Jim
Stigler, a professor of psychology at UCLA,
sums up the difference in learning approach between the East and the West in
this way:
“For
the most part in American culture, intellectual struggle in schoolchildren is
seen as an indicator of weakness, while in Eastern cultures it is not only
tolerated but is often used to measure emotional strength.”
He
witnessed how Japanese classroom was conducted, whereby the teacher called upon
a weaker student to draw three-dimensional cubes on the board. The kid
struggled in making it look right and in the end, he succeeded and received
applause from his classmates. This is the opposite of the American classrooms
whereby the best kid is usually given the opportunity to share in front of the
whole class.
On the
other hand, Jin Li, a professor at Brown
University, had in the past decade studied the learning beliefs of Taiwanese
and Americans. Here is what she has found:
Americans:
“The idea of intelligence is believed in the West as a cause. She (the mother)

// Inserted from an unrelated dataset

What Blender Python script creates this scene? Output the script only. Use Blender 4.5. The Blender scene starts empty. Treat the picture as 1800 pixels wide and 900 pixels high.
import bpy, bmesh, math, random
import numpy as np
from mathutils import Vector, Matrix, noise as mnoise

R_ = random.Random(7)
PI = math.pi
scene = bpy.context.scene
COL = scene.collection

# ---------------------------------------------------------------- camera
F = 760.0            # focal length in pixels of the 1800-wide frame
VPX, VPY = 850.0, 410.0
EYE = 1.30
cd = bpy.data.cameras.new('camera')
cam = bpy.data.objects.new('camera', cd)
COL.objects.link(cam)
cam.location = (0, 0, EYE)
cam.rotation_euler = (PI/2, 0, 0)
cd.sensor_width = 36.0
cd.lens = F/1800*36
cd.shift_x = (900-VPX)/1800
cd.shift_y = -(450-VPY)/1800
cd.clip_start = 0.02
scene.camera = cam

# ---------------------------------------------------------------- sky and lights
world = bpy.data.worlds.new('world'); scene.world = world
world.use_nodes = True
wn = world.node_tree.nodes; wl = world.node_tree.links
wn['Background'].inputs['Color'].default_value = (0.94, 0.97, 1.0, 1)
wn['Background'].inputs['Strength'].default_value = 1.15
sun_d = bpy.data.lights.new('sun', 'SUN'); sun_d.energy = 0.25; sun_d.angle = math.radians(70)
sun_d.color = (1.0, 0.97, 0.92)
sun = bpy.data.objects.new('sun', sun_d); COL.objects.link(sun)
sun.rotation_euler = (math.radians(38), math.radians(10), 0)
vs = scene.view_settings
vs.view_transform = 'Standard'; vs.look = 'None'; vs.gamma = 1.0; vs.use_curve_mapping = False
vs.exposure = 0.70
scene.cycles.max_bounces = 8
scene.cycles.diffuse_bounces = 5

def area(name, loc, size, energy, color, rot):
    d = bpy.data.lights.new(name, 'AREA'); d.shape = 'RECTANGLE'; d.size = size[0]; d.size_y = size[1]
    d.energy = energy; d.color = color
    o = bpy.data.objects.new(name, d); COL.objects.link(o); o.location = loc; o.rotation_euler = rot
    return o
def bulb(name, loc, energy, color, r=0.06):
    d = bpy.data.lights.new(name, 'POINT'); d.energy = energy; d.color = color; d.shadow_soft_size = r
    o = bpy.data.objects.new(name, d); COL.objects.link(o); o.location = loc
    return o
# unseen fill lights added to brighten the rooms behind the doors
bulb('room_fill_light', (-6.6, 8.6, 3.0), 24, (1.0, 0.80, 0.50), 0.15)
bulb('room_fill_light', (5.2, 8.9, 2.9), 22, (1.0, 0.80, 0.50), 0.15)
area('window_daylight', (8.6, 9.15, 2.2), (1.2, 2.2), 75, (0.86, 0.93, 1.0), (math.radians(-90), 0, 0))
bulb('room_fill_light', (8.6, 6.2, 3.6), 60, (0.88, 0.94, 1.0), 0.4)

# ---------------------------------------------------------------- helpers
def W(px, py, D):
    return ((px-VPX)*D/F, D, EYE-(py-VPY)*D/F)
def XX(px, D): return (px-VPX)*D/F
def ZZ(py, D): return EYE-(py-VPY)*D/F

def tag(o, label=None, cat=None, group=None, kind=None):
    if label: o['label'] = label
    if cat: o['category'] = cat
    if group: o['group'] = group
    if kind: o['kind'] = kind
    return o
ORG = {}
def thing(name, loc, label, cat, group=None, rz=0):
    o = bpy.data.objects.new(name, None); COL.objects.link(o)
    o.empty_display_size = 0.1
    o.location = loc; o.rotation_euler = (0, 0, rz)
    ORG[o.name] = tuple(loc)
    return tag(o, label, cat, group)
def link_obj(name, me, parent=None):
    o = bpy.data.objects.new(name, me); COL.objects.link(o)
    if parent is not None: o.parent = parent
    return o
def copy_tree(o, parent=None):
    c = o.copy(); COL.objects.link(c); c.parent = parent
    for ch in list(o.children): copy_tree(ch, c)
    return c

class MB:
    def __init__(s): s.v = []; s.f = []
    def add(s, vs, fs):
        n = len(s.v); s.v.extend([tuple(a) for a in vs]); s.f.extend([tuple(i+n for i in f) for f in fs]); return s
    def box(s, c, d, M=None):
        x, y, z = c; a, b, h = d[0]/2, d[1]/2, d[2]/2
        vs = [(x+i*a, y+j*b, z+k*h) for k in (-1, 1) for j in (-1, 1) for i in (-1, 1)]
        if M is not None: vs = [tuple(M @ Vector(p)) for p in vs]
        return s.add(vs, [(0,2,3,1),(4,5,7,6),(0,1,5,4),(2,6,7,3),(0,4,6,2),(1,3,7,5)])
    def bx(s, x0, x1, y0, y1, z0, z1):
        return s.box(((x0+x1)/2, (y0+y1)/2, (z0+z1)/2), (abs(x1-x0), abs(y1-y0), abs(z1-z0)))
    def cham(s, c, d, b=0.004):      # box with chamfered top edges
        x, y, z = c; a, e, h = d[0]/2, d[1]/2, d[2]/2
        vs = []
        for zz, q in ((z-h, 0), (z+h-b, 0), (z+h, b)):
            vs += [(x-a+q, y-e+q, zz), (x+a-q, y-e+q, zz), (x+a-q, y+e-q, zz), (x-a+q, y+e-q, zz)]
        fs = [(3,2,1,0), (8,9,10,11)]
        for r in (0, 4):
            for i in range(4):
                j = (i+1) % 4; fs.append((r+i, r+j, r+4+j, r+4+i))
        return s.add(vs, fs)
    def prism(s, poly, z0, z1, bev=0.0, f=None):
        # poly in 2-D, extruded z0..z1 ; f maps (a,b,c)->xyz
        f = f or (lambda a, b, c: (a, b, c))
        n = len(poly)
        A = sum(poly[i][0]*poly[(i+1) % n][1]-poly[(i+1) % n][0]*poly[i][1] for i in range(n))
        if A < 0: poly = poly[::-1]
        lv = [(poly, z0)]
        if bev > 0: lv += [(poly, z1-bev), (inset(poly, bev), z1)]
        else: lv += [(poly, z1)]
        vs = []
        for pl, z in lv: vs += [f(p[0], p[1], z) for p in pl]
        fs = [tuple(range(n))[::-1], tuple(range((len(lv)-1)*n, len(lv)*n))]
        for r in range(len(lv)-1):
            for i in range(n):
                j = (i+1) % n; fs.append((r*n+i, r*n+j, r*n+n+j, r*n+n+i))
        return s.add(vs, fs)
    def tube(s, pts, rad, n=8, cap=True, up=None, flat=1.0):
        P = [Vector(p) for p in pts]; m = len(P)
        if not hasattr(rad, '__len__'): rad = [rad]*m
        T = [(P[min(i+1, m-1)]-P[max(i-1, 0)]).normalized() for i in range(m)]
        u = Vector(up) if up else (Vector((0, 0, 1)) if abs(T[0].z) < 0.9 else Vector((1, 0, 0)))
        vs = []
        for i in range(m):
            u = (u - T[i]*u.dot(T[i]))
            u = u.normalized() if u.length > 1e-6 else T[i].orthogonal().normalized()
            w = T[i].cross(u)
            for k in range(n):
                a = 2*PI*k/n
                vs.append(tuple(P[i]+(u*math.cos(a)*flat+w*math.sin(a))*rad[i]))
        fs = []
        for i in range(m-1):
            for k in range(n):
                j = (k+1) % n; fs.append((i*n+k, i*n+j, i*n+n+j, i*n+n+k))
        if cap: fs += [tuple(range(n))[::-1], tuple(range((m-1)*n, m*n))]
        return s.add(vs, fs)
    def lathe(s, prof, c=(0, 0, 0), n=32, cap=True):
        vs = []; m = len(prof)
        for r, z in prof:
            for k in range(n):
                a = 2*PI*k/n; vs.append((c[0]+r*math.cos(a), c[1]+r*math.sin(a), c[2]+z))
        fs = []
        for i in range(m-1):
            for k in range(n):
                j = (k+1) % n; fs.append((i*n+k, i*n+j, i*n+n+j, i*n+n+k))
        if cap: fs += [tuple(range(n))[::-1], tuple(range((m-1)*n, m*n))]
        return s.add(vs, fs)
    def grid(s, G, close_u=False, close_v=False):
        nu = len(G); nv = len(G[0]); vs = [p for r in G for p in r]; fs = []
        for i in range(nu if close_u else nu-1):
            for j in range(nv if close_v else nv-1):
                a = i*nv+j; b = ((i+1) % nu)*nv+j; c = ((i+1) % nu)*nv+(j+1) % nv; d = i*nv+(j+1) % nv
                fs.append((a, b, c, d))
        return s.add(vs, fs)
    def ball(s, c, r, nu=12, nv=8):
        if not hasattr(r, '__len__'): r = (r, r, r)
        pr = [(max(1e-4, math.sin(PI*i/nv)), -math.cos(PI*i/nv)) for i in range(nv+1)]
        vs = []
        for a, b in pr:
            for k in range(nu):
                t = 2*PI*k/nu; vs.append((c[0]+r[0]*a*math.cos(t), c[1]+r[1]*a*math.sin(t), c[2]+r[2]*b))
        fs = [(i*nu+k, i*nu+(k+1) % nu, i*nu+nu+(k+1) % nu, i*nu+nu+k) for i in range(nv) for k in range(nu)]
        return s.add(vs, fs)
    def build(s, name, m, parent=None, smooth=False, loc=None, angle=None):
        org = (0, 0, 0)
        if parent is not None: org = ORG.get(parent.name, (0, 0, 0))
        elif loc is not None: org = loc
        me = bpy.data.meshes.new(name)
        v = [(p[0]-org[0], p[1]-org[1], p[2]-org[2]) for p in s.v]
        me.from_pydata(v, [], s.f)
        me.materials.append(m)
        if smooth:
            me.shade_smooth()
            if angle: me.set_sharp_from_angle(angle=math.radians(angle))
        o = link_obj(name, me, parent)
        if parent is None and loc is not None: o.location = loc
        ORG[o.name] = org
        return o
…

is telling him (the son) that there is something in him, in his mind, that
enables him to do what he does.”
Asians:
“It resides in what they do, but not who they are, what they’re born with.”
Li
shared a conversation between a mother and her son who had won first place in a
piano competition, that it was his effort and the persistence he put into
practicing the piano that led him to the achievement.
The
West looks at struggle as a weakness while the East looks at it as a strength.
By viewing it as a strength, we are more willing to put in effort and accept
that it is a part of the challenges that we need to face in learning.